According to Louisiana jurisprudence, an issue is moot when a judgment or decree on that issue has been "deprived of practical significance" or "made abstract or purely academic." Cat's Meow, Inc. v. City of New Orleans, Through Dept. of Finance, 98-0601 (La. 10/20/98), 720 So.2d 1186, 1193. Accordingly, a case is moot when a rendered judgment or decree can serve no useful purpose and give no practical relief or effect. Id. Thus, when an appeal is taken from an order denying injunctive relief, and the act sought to be enjoined is accomplished pending appeal, the appeal will be dismissed as moot. Silliman, 789 So.2d at 23. Also, where the trial court renders judgment on the merits on the petition for a permanent injunction, as was done in this case approximately two months after the preliminary injunction was denied, the issue of the preliminary injunction becomes moot. Id. If the case is moot, there is no subject matter on which the judgment of the court can operate.
In this case, the only relief sought by plaintiffs' amended petition with regard to a preliminary injunction was that it be issued, restraining the Board from taking "any and all actions" relating to any proposed study and potential SUNO-UNO merger recommendation and pending further orders of the trial court. However,
A court may take judicial notice of legislative records where preserved, as they are a matter of public record. See State Farm Mut. Auto. Ins. Co. v. U.S. Agencies, L.L.C., 2005-0728 (La.App. 1st Cir.3/24/06), 934 So.2d 745, 748, writ denied, 2006-0933 (La.6/16/06), 929 So.2d 1288. Accordingly, we take judicial notice of the legislative history for SR 123 and of the fact that during the 2011 Regular Session, the Louisiana Legislature eventually changed the Board's proposed SUNO-UNO merger recommendation, and the Governor ultimately signed into law a transfer of UNO that did not affect SUNO. See Herman, Herman, Katz & Cotlar, L.L.C. v. State ex rel. Blanco, 2008-1337 (La.9/19/08), 990 So.2d 737, 739 n. 1 (where the Louisiana Supreme Court took judicial notice of the fact that the Legislature passed three Acts that were pertinent to that particular case during the 2008 Regular Session, and the Governor signed the Acts into law).
We specifically note that House Bill No. 537 (HB 537) was vetoed by the Governor, while a duplicate bill, Senate Bill No. 266 (SB 266), was eventually enacted as 2011 La. Acts, No. 419 and became effective July 12, 2011. The legislative history of Act 419 clearly reveals that the SUNO-UNO merger legislation was amended, deleting any and all reference to that particular merger.
Obviously, plaintiffs can no longer be affected by the Board's now completed study and SUNO-UNO merger recommendation that the Legislature has already considered and declined to enact.
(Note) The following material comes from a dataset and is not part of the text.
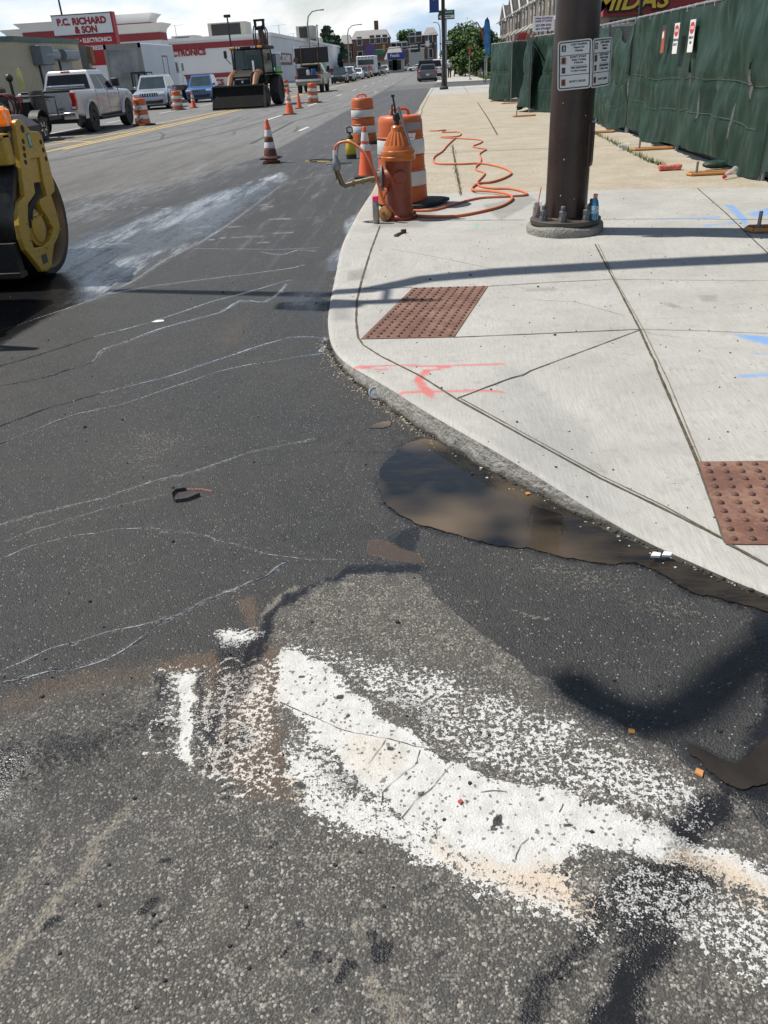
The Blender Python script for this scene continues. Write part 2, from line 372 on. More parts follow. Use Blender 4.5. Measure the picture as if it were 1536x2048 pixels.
fd.poly('pale', [(1000,1110),(1250,1150),(1420,1230),(1330,1240),(1100,1160)], .32, .08)
fd.poly('pale', [(860,1180),(950,1200),(960,1215),(880,1205)], .3, .03)
fd.line('pale', [(1015,1220),(1060,1230),(1098,1236)], .003, .9, .006)
fd.line('pale', [(935,1200),(955,1205)], .003, .8, .006)
fd.poly('pale', [(600,1180),(840,1150),(1000,1300),(1250,1480),(1100,1400),(800,1300),(620,1260)], .3, .06)
# dry and wet runs of water trailing away from the kerb
TRL = []
for ln, w_, wet, pale in [
    ([(390,497),(560,499),(640,495)], .010, 1, .95), ([(520,503),(560,510),(600,500),(632,503)], .016, 1, .8), ([(200,592),(300,573),(400,560),(560,540),(610,530)], .016, 1, .95),
    ([(185,675),(300,645),(420,605),(500,583),(580,560)], .014, 1, .9), ([(0,733),(100,703),(185,675)], .010, .9, 0),
    ([(185,725),(205,700),(240,688),(330,655),(440,625),(480,602),(530,604),(560,585),(572,568)], .018, 1, .9), ([(0,772),(90,755),(185,725)], .010, .8, 0),
    ([(200,787),(330,755),(450,715),(560,680),(600,674),(650,676)], .016, 1, .85), ([(0,852),(100,815),(200,787)], .012, .9, 0), ([(650,676),(652,690),(640,705)], .03, 1, .2),
    ([(0,887),(150,830),(240,810),(380,763),(450,740),(560,720),(655,706)], .008, .9, .55),
    ([(-60,1068),(0,1050),(100,1022),(210,995),(300,965),(400,940),(500,905),(630,878)], .011, .55, .75), ([(-60,1110),(0,1088),(50,1067),(120,1045),(210,1018),(330,990)], .008, .5, .6),
    ([(-60,1140),(0,1118),(90,1085),(200,1065),(270,1057),(380,1066),(470,1090),(570,1115),(690,1121)], .008, 0, .62),
    ([(-60,1370),(0,1345),(100,1300),(230,1262),(330,1240)], .007, .3, .7), ([(330,1242),(440,1190),(520,1157),(570,1125)], .011, 1, .85), ([(-60,1395),(0,1368),(100,1345),(200,1325),(330,1245)], .009, .9, .55),
    ([(420,962),(500,940),(600,914),(700,902),(775,906)], .007, .7, 0), ([(560,365),(640,352),(690,345)], .02, .5, .9), ([(560,385),(620,372)], .012, .3, .8), ([(570,440),(650,432)], .012, .2, .7)]:
    if pale: fd.line('trail', ln, w_*1.2, pale*.40, w_*1.5); TRL.append((ln, w_, wet))
    if wet: fd.line('wet', ln, w_*1.3, wet*.8, w_*1.5)
    if not pale: fd.line('dark', ln, w_, .5, w_*1.2)
TRL.append(([(0,662),(120,622),(205,592),(270,560),(330,520),(395,488),(470,440),(560,372)], .016, 1))
# broad wet film from the roller drum, pale painted sheen, soaked patches
fd.poly('wet', [(-300,790),(0,640),(120,610),(205,590),(270,560),(330,520),(395,488),(390,480),(430,470),(470,440),(560,372),(570,352),(470,372),(330,415),(150,478),(-100,560),(-300,560)], .85, .35)
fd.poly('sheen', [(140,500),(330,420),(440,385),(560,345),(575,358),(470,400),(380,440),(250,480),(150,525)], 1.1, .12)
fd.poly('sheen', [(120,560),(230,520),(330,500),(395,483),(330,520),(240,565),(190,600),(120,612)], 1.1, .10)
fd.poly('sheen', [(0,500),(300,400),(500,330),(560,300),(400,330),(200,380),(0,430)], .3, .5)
fd.line('trail', [(-60,690),(0,662),(120,622),(205,592),(270,560),(330,520),(395,488),(470,440),(560,372)], .02, .45, .03)
fd.poly('wet', [(735,412),(770,430),(740,470),(700,500),(680,540),(650,545),(650,520),(695,480),(690,440)], 1, .05)
fd.poly('sheen', [(735,412),(760,430),(730,460),(700,490),(685,525),(662,520),(700,480),(690,445)], 1.5, .05)
fd.poly('wet', [(560,600),(640,560),(660,580),(650,640),(600,640)], .6, .12)
fd.poly('wet', [(640,1165),(700,1130),(850,1125),(850,1150),(720,1150),(600,1190),(560,1230),(520,1330),(500,1400),(470,1400),(490,1310),(530,1230),(570,1190)], .95, .02)
fd.poly('dark', [(640,1165),(700,1130),(850,1125),(850,1145),(720,1148),(600,1190),(560,1225),(525,1320),(490,1400),(465,1400),(490,1310),(530,1230),(570,1190)], .65, .03)
fd.poly('dark', [(420,1350),(480,1330),(500,1360),(460,1450),(470,1520),(430,1545),(415,1450)], .6, .03)
for s_ in [[(305,1350),(340,1345),(350,1390),(310,1400)], [(440,1365),(470,1360),(480,1400),(445,1420)], [(405,1430),(440,1425),(440,1500),(410,1500)], [(470,1440),(500,1440),(495,1500),(465,1500)], [(430,1290),(520,1270),(500,1340),(440,1350)], [(415,1520),(440,1515),(440,1545),(415,1545)], [(395,1340),(408,1340),(412,1540),(398,1540)]]: fd.poly('dark', s_, .85, .02)
fd.poly('dark', [(-400,540),(60,545),(150,560),(205,592),(120,622),(0,690),(-400,860)], .75, .12); fd.poly('wet', [(-400,540),(60,545),(150,560),(205,592),(120,622),(0,690),(-400,860)], 1, .1)  # soaked patch by the roller, its shade darkened into the colour too
fd.poly('dark', [(300,1450),(345,1440),(340,1500),(300,1500)], .5, .03)
fd.poly('dark', [(1215,1740),(1370,1700),(1430,1730),(1410,1800),(1330,1890),(1250,1880),(1200,1820)], 1.1, .07)
fd.poly('dark', [(1330,1650),(1410,1590),(1480,1585),(1440,1650),(1380,1700),(1330,1700)], 1, .04)
fd.poly('dark', [(1190,1800),(1260,1780),(1200,1880),(1150,1930),(1100,1960),(1060,2080),(1020,2080),(1080,1960),(1150,1880)], 1.0, .04)
fd.poly('dark', [(1290,1860),(1350,1880),(1300,1960),(1280,2080),(1170,2080),(1210,1960)], 1.15, .04)
fd.poly('wet', [(1290,1860),(1350,1880),(1300,1960),(1280,2080),(1170,2080),(1210,1960)], .8, .03)
fd.poly('wet', [(1330,1650),(1410,1590),(1480,1585),(1440,1650),(1380,1700),(1330,1700)], .8, .03)
fd.poly('wet', [(1500,1220),(1600,1220),(1600,1600),(1440,1590),(1480,1500),(1530,1400)], .95, .03)
fd.poly('dark', [(1500,1220),(1600,1220),(1600,1600),(1440,1590),(1480,1500),(1530,1400)], .7, .03)
fd.poly('dark', [(-200,1480),(60,1470),(220,1450),(330,1400),(350,1440),(240,1500),(80,1570),(-200,1640)], .45, .06)
fd.poly('wet', [(-200,1530),(60,1480),(110,1490),(40,1560),(60,1640),(-200,1760)], .7, .06)
fd.poly('dark', [(650,1540),(720,1560),(690,1590),(640,1570)], .5, .03)
fd.poly('dark', [(780,1400),(860,1395),(880,1450),(820,1460)], .5, .05)
fd.poly('wet', [(836,1048),(800,1062),(765,1080),(738,1082),(732,1096),(745,1112),(790,1122),(848,1128),(850,1118),(826,1104),(840,1075)], 1, .008); fd.poly('brown', [(775,1080),(738,1082),(732,1096),(745,1112),(790,1122),(848,1128),(850,1118),(815,1100)], 1.0, .012); fd.poly('dark', [(836,1048),(800,1064),(780,1082),(820,1104),(840,1075)], .6, .01)
PUD = [(840,878),(800,893),(768,925),(757,950),(758,985),(770,1010),(800,1030),(835,1050),(900,1066),(960,1085),(1060,1096),(1180,1124),(1255,1123),(1310,1140),(1380,1186),(1440,1198),(1536,1224),(1640,1262),(1640,1240),(1536,1192),(1330,1108),(1150,1026),(1000,955),(870,880)]
fd.poly('wet', PUD, 1, .035, grow=.022); fd.poly('dark', PUD, .5, .035, grow=.018); fd.poly('wet', [(1368,1492),(1395,1494),(1440,1520),(1480,1530),(1600,1400),(1600,1520),(1525,1575),(1430,1555)], 1, .03, grow=.015)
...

Simply stated, this appeal presents no justiciable controversy and is now moot given the legislative action declining to enact the SUNO-UNO merger as recommended by the Board, as well as the rendition of judgment by the trial court on the merits of plaintiffs' requested permanent injunction.
For the above and foregoing reasons, plaintiffs' appeal of the trial court's denial of a preliminary injunction (Tobin I) is hereby dismissed as moot. Costs of this appeal are assessed against plaintiffs, Eugenie Tobin, Ellis D. Brent, Jr., Charles E.